The kind of repetition that pays off in the coda of “Cursor” is less successful on tracks like “Stock Car” and “Human Fly,” which are rushed sketches; when Miller relies too heavily on repeated choruses and refrains, the songs lack the kind of lyrical precision that defines his best music. Those tracks are the exceptions though, and the rest of the record finds Miller sharper and more energized than he’s been in years, especially on the subject of the unnamed lover (the unrequited love song “Clapping Seal,” the alone in a four-cornered room depression hymn “VPN”).
While a lot of these songs read as personal relationship post-mortems, it’s possible that the you on this record—the second person is utilized in several songs—is fluid and non-specific, which points to one of the rewards of continued engagement with Lil Ugly Mane’s music: a shared feeling of disgust with the outside world, and the people who inhabit it. “Meet me in the countryside, where the mountains look like hostages tonight,” he sings on “Hostage Master,” reflecting on a Mother Nature taken ransom by humankind and concluding, “I don’t think we have the right to be alive.”
It wouldn’t be a Lil Ugly Mane record if some of that disgust wasn’t internalized, as he does to parodic levels in the chorus of “Discard” (“I’m the enemy of progress, I just want to be discarded”).
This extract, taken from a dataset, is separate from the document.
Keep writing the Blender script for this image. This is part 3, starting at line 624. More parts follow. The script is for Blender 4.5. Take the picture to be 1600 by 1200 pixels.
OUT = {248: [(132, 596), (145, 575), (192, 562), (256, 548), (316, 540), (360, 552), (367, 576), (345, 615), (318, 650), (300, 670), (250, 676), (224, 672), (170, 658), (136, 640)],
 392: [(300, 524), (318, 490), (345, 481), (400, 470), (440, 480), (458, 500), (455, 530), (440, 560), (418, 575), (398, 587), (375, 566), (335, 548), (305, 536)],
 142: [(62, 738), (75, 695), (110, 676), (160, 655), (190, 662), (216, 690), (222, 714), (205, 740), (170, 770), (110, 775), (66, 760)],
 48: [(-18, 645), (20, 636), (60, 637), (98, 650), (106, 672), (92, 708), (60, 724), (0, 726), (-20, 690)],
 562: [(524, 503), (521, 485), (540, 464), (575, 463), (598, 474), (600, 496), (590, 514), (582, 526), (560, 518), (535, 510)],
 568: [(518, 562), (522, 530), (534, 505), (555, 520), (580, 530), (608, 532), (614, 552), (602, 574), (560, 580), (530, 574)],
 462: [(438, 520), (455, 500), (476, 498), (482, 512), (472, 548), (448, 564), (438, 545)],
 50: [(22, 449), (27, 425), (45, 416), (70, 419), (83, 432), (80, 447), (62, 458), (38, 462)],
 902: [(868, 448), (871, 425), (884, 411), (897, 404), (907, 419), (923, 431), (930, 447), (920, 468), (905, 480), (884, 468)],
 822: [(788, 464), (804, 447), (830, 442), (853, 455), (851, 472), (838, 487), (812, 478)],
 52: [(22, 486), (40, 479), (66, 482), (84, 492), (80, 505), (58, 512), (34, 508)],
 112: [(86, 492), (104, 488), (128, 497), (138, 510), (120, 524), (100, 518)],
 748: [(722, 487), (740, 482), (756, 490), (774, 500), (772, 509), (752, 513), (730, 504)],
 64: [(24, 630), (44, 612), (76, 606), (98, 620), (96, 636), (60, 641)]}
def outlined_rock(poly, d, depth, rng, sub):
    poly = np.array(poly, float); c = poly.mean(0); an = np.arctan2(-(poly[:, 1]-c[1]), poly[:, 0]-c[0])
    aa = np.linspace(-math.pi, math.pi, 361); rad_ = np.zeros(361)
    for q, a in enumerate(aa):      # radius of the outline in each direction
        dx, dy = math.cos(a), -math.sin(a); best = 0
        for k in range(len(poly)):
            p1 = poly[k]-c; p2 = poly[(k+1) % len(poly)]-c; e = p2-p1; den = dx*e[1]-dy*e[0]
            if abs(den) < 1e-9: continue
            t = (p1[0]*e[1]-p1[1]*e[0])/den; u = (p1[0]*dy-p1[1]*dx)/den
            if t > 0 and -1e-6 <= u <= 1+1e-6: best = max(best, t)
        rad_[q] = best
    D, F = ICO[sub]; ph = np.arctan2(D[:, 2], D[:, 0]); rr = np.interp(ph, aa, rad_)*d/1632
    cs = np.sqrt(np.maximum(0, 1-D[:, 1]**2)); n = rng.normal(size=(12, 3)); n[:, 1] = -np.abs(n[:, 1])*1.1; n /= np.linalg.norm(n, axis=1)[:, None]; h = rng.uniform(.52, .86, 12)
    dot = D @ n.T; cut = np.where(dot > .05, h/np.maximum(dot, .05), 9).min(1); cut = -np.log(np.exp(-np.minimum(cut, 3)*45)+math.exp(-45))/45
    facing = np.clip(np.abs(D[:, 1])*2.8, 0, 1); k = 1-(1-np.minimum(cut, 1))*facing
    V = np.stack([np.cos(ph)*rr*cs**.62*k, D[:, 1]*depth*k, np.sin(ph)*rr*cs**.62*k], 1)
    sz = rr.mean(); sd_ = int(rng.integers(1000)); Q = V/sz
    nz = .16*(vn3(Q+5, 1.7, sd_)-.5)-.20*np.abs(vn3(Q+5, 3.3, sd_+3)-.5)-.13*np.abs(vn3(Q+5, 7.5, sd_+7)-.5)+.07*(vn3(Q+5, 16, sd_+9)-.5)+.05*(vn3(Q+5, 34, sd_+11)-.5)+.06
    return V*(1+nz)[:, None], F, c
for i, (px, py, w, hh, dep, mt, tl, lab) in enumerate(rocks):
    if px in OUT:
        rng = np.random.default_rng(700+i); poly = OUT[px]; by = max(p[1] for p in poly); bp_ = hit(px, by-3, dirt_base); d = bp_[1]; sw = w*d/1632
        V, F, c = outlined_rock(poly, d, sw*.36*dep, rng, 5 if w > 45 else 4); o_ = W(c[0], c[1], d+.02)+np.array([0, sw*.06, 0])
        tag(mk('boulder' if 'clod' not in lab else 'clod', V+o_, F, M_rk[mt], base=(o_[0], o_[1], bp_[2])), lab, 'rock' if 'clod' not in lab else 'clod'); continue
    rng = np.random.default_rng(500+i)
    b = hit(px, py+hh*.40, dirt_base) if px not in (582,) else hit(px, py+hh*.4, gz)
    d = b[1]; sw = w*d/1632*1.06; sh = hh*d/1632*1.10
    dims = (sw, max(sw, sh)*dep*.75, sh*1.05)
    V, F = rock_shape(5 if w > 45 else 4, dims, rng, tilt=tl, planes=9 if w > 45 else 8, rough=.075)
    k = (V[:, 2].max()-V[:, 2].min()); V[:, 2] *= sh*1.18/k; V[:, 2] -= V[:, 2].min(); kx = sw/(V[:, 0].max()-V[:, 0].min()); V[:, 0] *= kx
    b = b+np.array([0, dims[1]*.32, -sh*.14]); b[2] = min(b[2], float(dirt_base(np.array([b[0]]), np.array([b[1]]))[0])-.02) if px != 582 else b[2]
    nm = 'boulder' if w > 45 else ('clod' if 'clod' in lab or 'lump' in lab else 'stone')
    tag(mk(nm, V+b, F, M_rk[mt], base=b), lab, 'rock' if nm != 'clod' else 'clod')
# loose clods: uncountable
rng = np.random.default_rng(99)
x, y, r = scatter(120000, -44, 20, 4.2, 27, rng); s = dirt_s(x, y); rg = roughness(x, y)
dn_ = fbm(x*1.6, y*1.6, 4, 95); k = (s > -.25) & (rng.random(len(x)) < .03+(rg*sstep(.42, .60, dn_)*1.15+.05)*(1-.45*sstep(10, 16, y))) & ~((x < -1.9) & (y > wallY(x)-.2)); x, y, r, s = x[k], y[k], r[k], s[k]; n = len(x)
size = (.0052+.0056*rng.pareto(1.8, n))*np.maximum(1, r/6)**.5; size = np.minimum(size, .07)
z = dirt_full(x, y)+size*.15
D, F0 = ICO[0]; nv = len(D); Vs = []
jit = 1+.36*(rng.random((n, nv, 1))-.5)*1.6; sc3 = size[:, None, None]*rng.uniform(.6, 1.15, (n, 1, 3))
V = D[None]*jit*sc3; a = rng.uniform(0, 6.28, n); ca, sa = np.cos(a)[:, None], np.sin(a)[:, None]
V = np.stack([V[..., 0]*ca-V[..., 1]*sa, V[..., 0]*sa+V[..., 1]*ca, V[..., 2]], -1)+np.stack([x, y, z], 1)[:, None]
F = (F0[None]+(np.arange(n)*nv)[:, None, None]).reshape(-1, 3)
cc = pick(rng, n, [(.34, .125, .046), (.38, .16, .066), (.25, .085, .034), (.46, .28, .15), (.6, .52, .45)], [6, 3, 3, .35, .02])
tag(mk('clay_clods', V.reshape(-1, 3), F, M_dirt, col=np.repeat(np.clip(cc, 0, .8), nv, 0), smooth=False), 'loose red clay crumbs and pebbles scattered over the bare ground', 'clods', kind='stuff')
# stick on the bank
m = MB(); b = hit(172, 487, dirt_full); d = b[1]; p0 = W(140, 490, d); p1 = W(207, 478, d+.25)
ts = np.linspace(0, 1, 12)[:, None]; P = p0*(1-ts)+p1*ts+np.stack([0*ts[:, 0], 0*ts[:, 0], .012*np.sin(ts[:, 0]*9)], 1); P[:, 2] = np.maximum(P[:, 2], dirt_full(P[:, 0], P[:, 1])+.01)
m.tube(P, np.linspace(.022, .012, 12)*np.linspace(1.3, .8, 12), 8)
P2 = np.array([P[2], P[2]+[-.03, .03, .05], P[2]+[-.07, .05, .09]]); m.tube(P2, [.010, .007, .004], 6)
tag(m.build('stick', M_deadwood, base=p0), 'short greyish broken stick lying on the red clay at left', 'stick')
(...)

This chorus feels like a self-conscious jab at his own histrionics, given the relatively low stakes of the preceding lines (“Have a tendency to promise shit that I cannot accomplish/Like the energy to take the garbage out of my apartment”), the post-Nirvana mallternative guitars and the record scratching, a winking ode to Millennial ennui and defeatism mirrored against the same plasticized sentiments of the preceding generation.
Which isn’t to say that Miller is simply an ironist or that his disgust isn’t genuine. Volcanic Bird Enemy is probably his most genuine album, or at least his most relatable. This isn’t because Miller’s less removed or distanced or mysterious; it’s because in 2021 most are more isolated, stuck behind our VPNs—finally on Lil Ugly Mane’s miserable wavelength.